» Task instructions:
In the data below, find every line that has the string "pixels", and copy it.

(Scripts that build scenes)
-------

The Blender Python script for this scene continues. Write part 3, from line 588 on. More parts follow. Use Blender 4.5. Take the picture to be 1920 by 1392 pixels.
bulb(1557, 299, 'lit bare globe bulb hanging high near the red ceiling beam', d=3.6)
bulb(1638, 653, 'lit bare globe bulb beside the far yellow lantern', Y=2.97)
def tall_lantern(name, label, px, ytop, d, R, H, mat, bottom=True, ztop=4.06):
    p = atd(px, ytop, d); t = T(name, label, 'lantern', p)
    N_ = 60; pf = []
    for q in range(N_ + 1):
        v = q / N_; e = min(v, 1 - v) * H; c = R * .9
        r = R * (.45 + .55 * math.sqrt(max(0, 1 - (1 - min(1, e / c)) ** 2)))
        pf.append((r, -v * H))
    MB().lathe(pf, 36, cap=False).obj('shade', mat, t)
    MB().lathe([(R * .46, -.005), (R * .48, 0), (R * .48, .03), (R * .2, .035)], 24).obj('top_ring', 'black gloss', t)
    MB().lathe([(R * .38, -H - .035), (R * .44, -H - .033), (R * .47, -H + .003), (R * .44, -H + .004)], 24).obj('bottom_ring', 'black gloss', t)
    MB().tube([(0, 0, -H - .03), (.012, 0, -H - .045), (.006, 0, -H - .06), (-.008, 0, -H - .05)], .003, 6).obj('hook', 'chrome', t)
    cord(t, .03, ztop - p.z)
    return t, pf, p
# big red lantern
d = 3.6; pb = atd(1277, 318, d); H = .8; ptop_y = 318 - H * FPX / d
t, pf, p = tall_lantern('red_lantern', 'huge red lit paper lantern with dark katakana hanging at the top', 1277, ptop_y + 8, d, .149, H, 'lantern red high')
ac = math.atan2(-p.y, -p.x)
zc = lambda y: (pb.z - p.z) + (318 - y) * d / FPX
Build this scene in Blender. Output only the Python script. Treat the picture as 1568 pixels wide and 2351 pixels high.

-------

» The response:
The Blender Python script for this scene continues. Write part 3, from line 588 on. More parts follow. Use Blender 4.5. Take the picture to be 1920 by 1392 pixels.
Build this scene in Blender. Output only the Python script. Treat the picture as 1568 pixels wide and 2351 pixels high.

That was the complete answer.